Kids should be taught how to use the internet. It's not all for porn, stalking others on facebook, stalking celebrities on twitter and making a fool of yourself or post everything you did and everywhere you went. Honestly, during the communist period here in my country you had the oppression police come in and drag you to an interogation you making you spill your guts: what you did in the past week: everywhere you went, with whom, what did you say to whom, why, etc.

Connectivity doesn't mean putting nakid pics of yourself on reddit/r/gonewild or such.

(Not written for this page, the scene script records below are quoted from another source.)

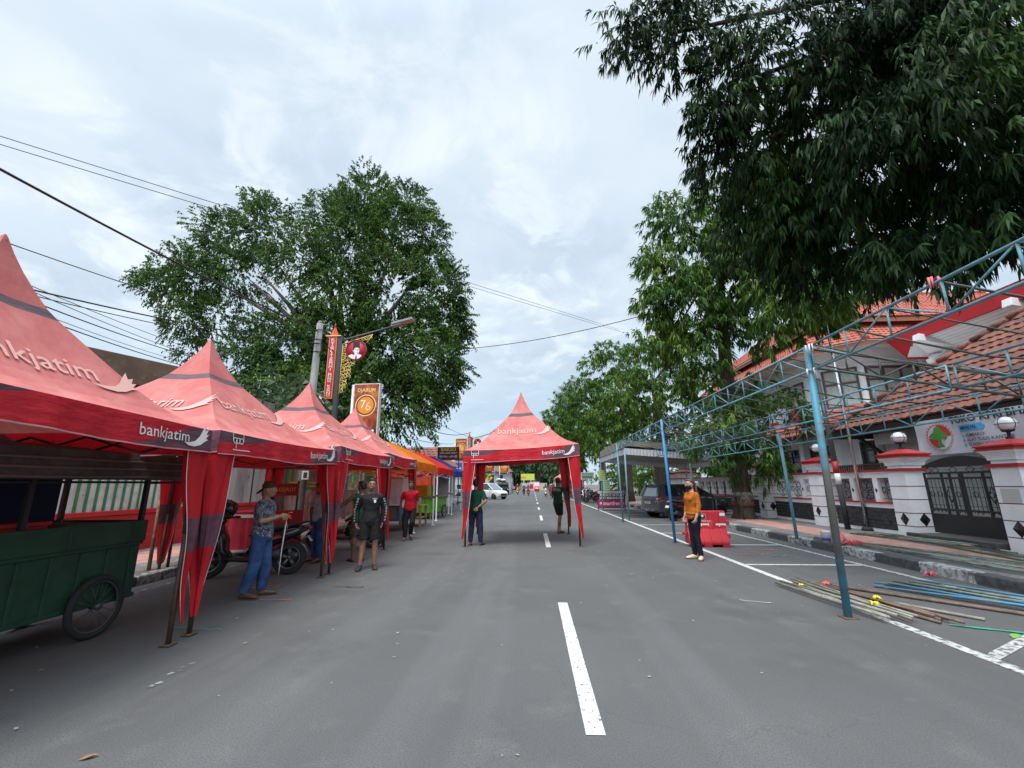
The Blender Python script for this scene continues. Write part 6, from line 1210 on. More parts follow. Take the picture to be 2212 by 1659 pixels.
# 5 red polo, 6 by tent leg, 7 green with black shorts, 8 woman
p,Pq=person('person in red polo shirt and black trousers walking past the blue cart',(-3.55,12.75,0),rad(200),1.63,SKd,dict(Lkn=(-.08,.10,.50),Lan=(-.05,-.06,.16),Lto=(-.06,.08,.10),Rkn=(.11,.02,.49),Ran=(.12,.06,.085),Lel=(-.22,-.06,1.11),Lwr=(-.20,.0,.86),Rel=(.26,-.08,1.11),Rwr=(.29,-.10,.87)),'tee',redt,'long',blk,'flip',None,'short',seed=5,bulk=1.06,head=(-12,0,0))
b=MB(); b.rings([(0,0,0,.07,.07),(0,.0,.035,.062,.06)],0,16,True,Matrix.Translation(Pq['nec']-Vector((0,0,.01)))); b.build('collar',clothm('grey_collar',(.25,.2,.2)),p)
b=MB(); b.tube([Vector((-1.79,11.15,.02)),Vector((-1.79,11.2,1.35))],.001,0,5)
person('person in dark green shirt and jeans seen from behind at the lone tent',(-1.50,11.6,0),rad(-6),1.66,SKm,dict(Rel=(.30,-.10,1.12),Rwr=(.10,-.17,.96),Lel=(-.30,.12,1.52),Lwr=(-.22,.22,1.74),Lan=(-.13,-.02,.085),Ran=(.14,.02,.085),Lkn=(-.11,.03,.49),Rkn=(.13,.0,.49)),'tee',greent,'long',djean,'flip',None,'short',seed=6,head=(6,6,0),handn={'R':(0,-1,.2)})
p,Pq=person('person in banded green shirt and black shorts gripping a leg of the lone tent',(.80,14.45,0),rad(-48),1.72,SKm,dict(Rel=(.28,.20,1.16),Rwr=(.28,.44,1.12),Lel=(-.22,.02,1.12),Lwr=(-.12,.2,1.0),Lkn=(-.05,.12,.50),Lan=(.06,-.02,.085),Rkn=(.08,.0,.49),Ran=(.0,-.02,.085)),'tee',polo,'shorts',blk,'flip',None,'short',seed=7,head=(35,-8,0),curl=(.5,1.))
b=MB(); c=Pq['che']; b.rings([(c.x,c.y,c.z+.0,.183,.138),(c.x,c.y,c.z+.05,.187,.137),(c.x,c.y,c.z+.09,.186,.134)],0,20); b.build('shirt_band',clothm('grey_band_cloth',(.28,.25,.22)),p)
p,Pq=person('person in orange sweater and navy jeans wearing a black face mask with long brown hair',(3.33,9.5,0),rad(104),1.60,SKl,dict(Lel=(-.215,-.0,1.11),Lwr=(-.22,.09,.88),Rel=(.2,.02,1.10),Rwr=(.19,.1,.88),Lsh=(-.16,0,1.36),Rsh=(.16,0,1.36),Lkn=(-.08,.03,.49),Rkn=(.08,.02,.49),Lan=(-.10,-.02,.085),Ran=(.09,.0,.085),Lto=(-.20,.07,.04),Rto=(.09,.16,.04)),'tee',orgs,'slim',navyj,'shoe',cream,'long',hairbr,sleeves='three',mask=blk,female=True,seed=8,head=(-6,0,0),soles=dsole,bulk=1.02)
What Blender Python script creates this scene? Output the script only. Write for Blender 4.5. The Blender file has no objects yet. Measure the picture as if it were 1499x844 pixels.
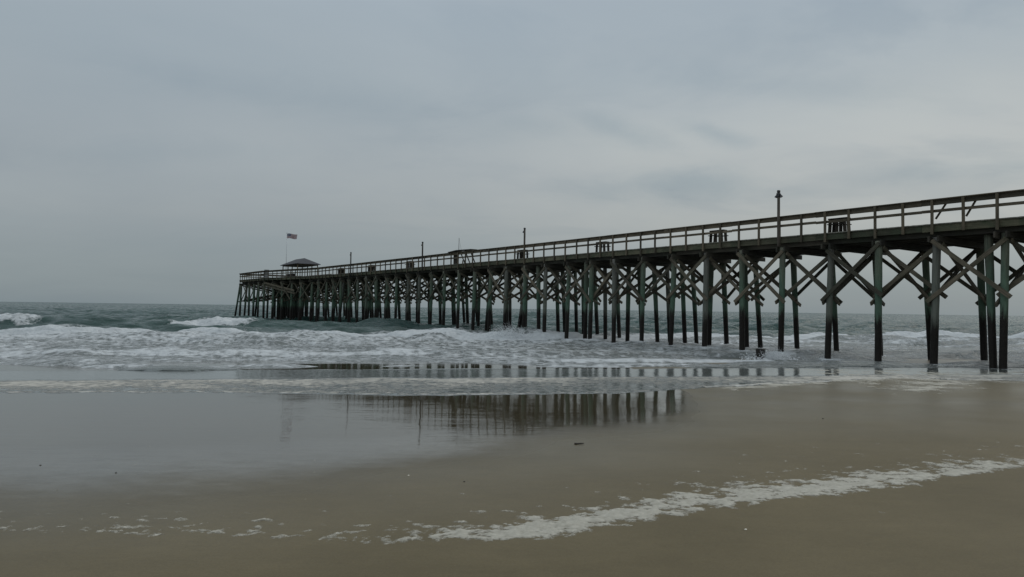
import bpy, bmesh, math, random
import numpy as np
from mathutils import Vector, Matrix

random.seed(7)
S = bpy.context.scene
COL = S.collection
R = math.radians

# ------------------------------------------------------------------ camera
CAM_Z = 2.5
cd = bpy.data.cameras.new('camera')
cam = bpy.data.objects.new('camera', cd)
COL.objects.link(cam)
cd.sensor_width = 36.0
cd.lens = 1000 / 1499 * 36
cd.clip_start = 0.1
cd.clip_end = 60000
pitch = math.atan(29.5 / 1000)
cam.matrix_world = (Matrix.Translation((0, 0, CAM_Z)) @ Matrix.Rotation(R(90) + pitch, 4, 'X')
                    @ Matrix.Rotation(R(0.80), 4, 'Z'))
S.camera = cam

# ------------------------------------------------------------------ world: Nishita sky under a thin overcast
W = bpy.data.worlds.new('World')
S.world = W
W.use_nodes = True
wn, wl = W.node_tree.nodes, W.node_tree.links
wn.clear()
SUN_EL, SUN_AZ = R(48), R(55)        # azimuth measured from +Y (out to sea) towards +X


def nd(nodes, t, **kw):
    n = nodes.new(t)
    for k, v in kw.items():
        if hasattr(n, k):
            setattr(n, k, v)
        else:
            n.inputs[k].default_value = v
    return n


def ramp(nodes, stops, interp='LINEAR'):
    r = nodes.new('ShaderNodeValToRGB')
    cr = r.color_ramp
    cr.interpolation = interp
    while len(cr.elements) < len(stops):
        cr.elements.new(0.5)
    for e, (p, c) in zip(cr.elements, stops):
        e.position = p
        if not isinstance(c, (tuple, list)):
            c = (c, c, c)
        e.color = (*c[:3], 1)
    return r


def mixc(nodes, links, fac, a, b, blend='MIX'):
    m = nodes.new('ShaderNodeMix')
    m.data_type = 'RGBA'
    m.blend_type = blend
    for sock, v in ((m.inputs[0], fac), (m.inputs[6], a), (m.inputs[7], b)):
        if hasattr(v, 'is_output'):
            links.new(v, sock)
        elif isinstance(v, (tuple, list)):
            sock.default_value = (*v[:3], 1)
        else:
            sock.default_value = v
    return m.outputs[2]


def math_n(nodes, links, op, a, b=None, clamp=False):
    m = nodes.new('ShaderNodeMath')
    m.operation = op
    m.use_clamp = clamp
    for i, v in enumerate((a, b)):
        if v is None:
            continue
        if hasattr(v, 'is_output'):
            links.new(v, m.inputs[i])
        else:
            m.inputs[i].default_value = v
    return m.outputs[0]


sky = wn.new('ShaderNodeTexSky')
sky.sky_type = 'NISHITA'
sky.sun_disc = False
sky.sun_elevation = SUN_EL
sky.sun_rotation = SUN_AZ
tc = wn.new('ShaderNodeTexCoord')
sep = wn.new('ShaderNodeSeparateXYZ')
wl.new(tc.outputs['Generated'], sep.inputs[0])
# overcast luminance by elevation (value / 10: world strength is 0.1)
base = ramp(wn, [(0.0, (.205, .250, .270)), (.05, (.240, .280, .296)), (.12, (.292, .326, .338)), (.22, (.325, .368, .388)), (.32, (.335, .390, .420)),
                 (.42, (.345, .405, .445)), (.75, (.62, .68, .72)), (1.0, (.78, .84, .88))])
wl.new(sep.outputs[2], base.inputs[0])
# cloud layer seen in perspective: direction projected on a plane
zc = math_n(wn, wl, 'ADD', math_n(wn, wl, 'MAXIMUM', sep.outputs[2], 0.0), 0.17)
cx = math_n(wn, wl, 'DIVIDE', sep.outputs[0], zc)
cy = math_n(wn, wl, 'DIVIDE', sep.outputs[1], zc)
cmb = wn.new('ShaderNodeCombineXYZ')
wl.new(cx, cmb.inputs[0])
wl.new(cy, cmb.inputs[1])
mp = wn.new('ShaderNodeMapping')
mp.inputs['Rotation'].default_value = (0, 0, R(-16))
mp.inputs['Scale'].default_value = (.62, .85, 1)
mp.inputs['Location'].default_value = (2.65, 1.26, 0)
wl.new(cmb.outputs[0], mp.inputs[0])
n1 = nd(wn, 'ShaderNodeTexNoise', Scale=.8, Detail=6.0, Roughness=.55, Distortion=.35)
wl.new(mp.outputs[0], n1.inputs['Vector'])
n2 = nd(wn, 'ShaderNodeTexNoise', Scale=2.1, Detail=5.0, Roughness=.55, Distortion=.5)
wl.new(mp.outputs[0], n2.inputs['Vector'])
c1 = ramp(wn, [(.30, (.93, .945, .96)), (.50, (1.01, 1.005, 1.005)), (.70, (1.08, 1.07, 1.06))])
wl.new(n1.outputs['Fac'], c1.inputs[0])
c2 = ramp(wn, [(.36, (.90, .92, .94)), (.47, (1.0, 1.0, 1.0)), (.72, (1.05, 1.04, 1.02))])
wl.new(n2.outputs['Fac'], c2.inputs[0])
m1 = mixc(wn, wl, 1.0, base.outputs[0], c1.outputs[0], 'MULTIPLY')
# clouds break up only towards the right of the view, where the layer is thinner
azr = nd(wn, 'ShaderNodeMapRange')
wl.new(sep.outputs[0], azr.inputs[0])
azr.inputs[1].default_value = -.35
azr.inputs[2].default_value = .35
azr.inputs[3].default_value = .25
azr.inputs[4].default_value = 1.0
hz = nd(wn, 'ShaderNodeMapRange')
wl.new(sep.outputs[2], hz.inputs[0])
hz.inputs[1].default_value = .035
hz.inputs[2].default_value = .13
m2f = mixc(wn, wl, math_n(wn, wl, 'MULTIPLY', azr.outputs[0], hz.outputs[0]), (1, 1, 1), c2.outputs[0])
m2 = mixc(wn, wl, 1.0, m1, m2f, 'MULTIPLY')
# lens-shaped darker banks drifting over the sea, placed by compass bearing and height
ysafe = math_n(wn, wl, 'MAXIMUM', sep.outputs[1], 0.02)
uu = math_n(wn, wl, 'DIVIDE', sep.outputs[0], ysafe)
vv = math_n(wn, wl, 'DIVIDE', sep.outputs[2], ysafe)
cuv = wn.new('ShaderNodeCombineXYZ')
wl.new(uu, cuv.inputs[0])
wl.new(vv, cuv.inputs[1])
bmap = wn.new('ShaderNodeMapping')
bmap.inputs['Scale'].default_value = (7, 16, 1)
bmap.inputs['Rotation'].default_value = (0, 0, R(9))
wl.new(cuv.outputs[0], bmap.inputs[0])
bno = nd(wn, 'ShaderNodeTexNoise', Scale=1.0, Detail=6.0, Roughness=.6, Distortion=.4)
wl.new(bmap.outputs[0], bno.inputs['Vector'])
bank = None
for (u0, v0, a_, b_, k_, w_) in ((.25, .186, .17, .024, .05, 1.0), (.40, .178, .09, .012, .0, .5), (.58, .205, .12, .016, .10, .7), (.74, .222, .10, .02, .1, .6),
                                 (.16, .262, .075, .022, -.32, .75), (.30, .262, .06, .016, -.28, .8), (.02, .275, .10, .02, -.2, .4),
                                 (-.25, .30, .30, .03, -.1, .35), (.45, .33, .2, .025, -.1, .45), (-.55, .22, .25, .02, .05, .3)):
    du = math_n(wn, wl, 'SUBTRACT', uu, u0)
    dv = math_n(wn, wl, 'SUBTRACT', math_n(wn, wl, 'SUBTRACT', vv, v0), math_n(wn, wl, 'MULTIPLY', du, k_))
    e1_ = math_n(wn, wl, 'POWER', math_n(wn, wl, 'ABSOLUTE', math_n(wn, wl, 'DIVIDE', du, a_)), 2.0)
    e2_ = math_n(wn, wl, 'POWER', math_n(wn, wl, 'ABSOLUTE', math_n(wn, wl, 'DIVIDE', dv, b_)), 2.0)
    rr_ = math_n(wn, wl, 'POWER', math_n(wn, wl, 'ADD', e1_, e2_), 0.5)
    val = math_n(wn, wl, 'ADD', math_n(wn, wl, 'SUBTRACT', 1.0, rr_), math_n(wn, wl, 'MULTIPLY', math_n(wn, wl, 'SUBTRACT', bno.outputs['Fac'], .5), 2.6))
    sm = nd(wn, 'ShaderNodeMapRange')
    sm.interpolation_type = 'SMOOTHSTEP'
    wl.new(val, sm.inputs[0])
    sm.inputs[1].default_value = -.6
    sm.inputs[2].default_value = 1.3
    sm.inputs[4].default_value = w_
    bank = sm.outputs[0] if bank is None else math_n(wn, wl, 'MAXIMUM', bank, sm.outputs[0])
m2 = mixc(wn, wl, bank, m2, mixc(wn, wl, 1.0, m2, (.76, .82, .865), 'MULTIPLY'))
# warm brighter veil over the right horizon
lowr = ramp(wn, [(0.0, 0.0), (.05, .30), (.12, 1.0), (.22, .9), (.40, .1)])
wl.new(sep.outputs[2], lowr.inputs[0])
azw = nd(wn, 'ShaderNodeMapRange')
wl.new(sep.outputs[0], azw.inputs[0])
azw.inputs[1].default_value = -.5
azw.inputs[2].default_value = .5
wf = math_n(wn, wl, 'MULTIPLY', lowr.outputs[0], azw.outputs[0])
m3 = mixc(wn, wl, wf, m2, mixc(wn, wl, 1.0, m2, (1.42, 1.31, 1.19), 'MULTIPLY'))
up = mixc(wn, wl, 1.0, m3, (10.25, 10.3, 10.45), 'MULTIPLY')
fin = mixc(wn, wl, .93, sky.outputs[0], up)
bg = wn.new('ShaderNodeBackground')
bg.inputs[1].default_value = 0.1
wl.new(fin, bg.inputs[0])
wo = wn.new('ShaderNodeOutputWorld')
wl.new(bg.outputs[0], wo.inputs[0])

sl = bpy.data.lights.new('sun', 'SUN')
sl.energy = 0.6
sl.angle = R(25)
sl.color = (1.0, .95, .88)
so = bpy.data.objects.new('sun', sl)
COL.objects.link(so)
sd = Vector((math.sin(SUN_AZ) * math.cos(SUN_EL), math.cos(SUN_AZ) * math.cos(SUN_EL), math.sin(SUN_EL)))
so.rotation_euler = sd.to_track_quat('Z', 'Y').to_euler()
so.location = (0, 0, 60)

S.view_settings.view_transform = 'Standard'
S.view_settings.look = 'None'
S.view_settings.gamma = 1
S.view_settings.exposure = 0.0
S.cycles.use_denoising = True
S.cycles.max_bounces = 6


# ------------------------------------------------------------------ numpy noise
def perlin(x, y, seed=0):
    rs = np.random.RandomState(seed)
    perm = rs.permutation(512)
    ang = rs.rand(512) * 2 * np.pi
    gx, gy = np.cos(ang), np.sin(ang)
    xi, yi = np.floor(x).astype(np.int64), np.floor(y).astype(np.int64)
    xf, yf = x - xi, y - yi
    u, v = xf * xf * xf * (xf * (xf * 6 - 15) + 10), yf * yf * yf * (yf * (yf * 6 - 15) + 10)

    def g(ix, iy, dx, dy):
        h = perm[(perm[ix & 511] + iy) & 511]
        return gx[h] * dx + gy[h] * dy
    a = g(xi, yi, xf, yf)
    b = g(xi + 1, yi, xf - 1, yf)
    c = g(xi, yi + 1, xf, yf - 1)
    d = g(xi + 1, yi + 1, xf - 1, yf - 1)
    return 1.5 * ((a + u * (b - a)) + v * ((c + u * (d - c)) - (a + u * (b - a))))


def fbm(x, y, seed=0, octv=4, rough=.5):
    t, a, n = 0, 1.0, 0
    for o in range(octv):
        t = t + a * perlin(x * 2 ** o, y * 2 ** o, seed + o * 13)
        n += a
        a *= rough
    return t / n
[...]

Like that stupid, stupid kid amanda todd. Remember her? She got bullied by some random person because she was stupid enough to give him compromising photos of herself and ofc he used them to his advantage. Now the guy is a dirtbag and I hope amanda's father found him and killed him in the most painful of ways imagined but that doesn't excuse her for being a complete idiot. And I know, one mistake shouldn't ruin a life, but there are mistakes and there are mistakes. Not finishing college is a mistake but you can survive and thrive if you are dedicated and start making something with your life. Killing a person while drunk driving is a mistake that you shouldn't get by easy.
And today, it's easier than every to make mistakes online that will haunt you forever.

EDIT: Or the idiots who posted racist rants when obama got elected from their very public and very personal tweeter. Now normally, if I were a lawyer, and someone would be persecuted for his racist tweets against obama, I would defend him pro-bono because by defending him, I'm defending free speech. But nobody will tell you when you consistently get shafted at job interviews that it was because of your tweets.
 
Emos love the burn. It's a conditioned response.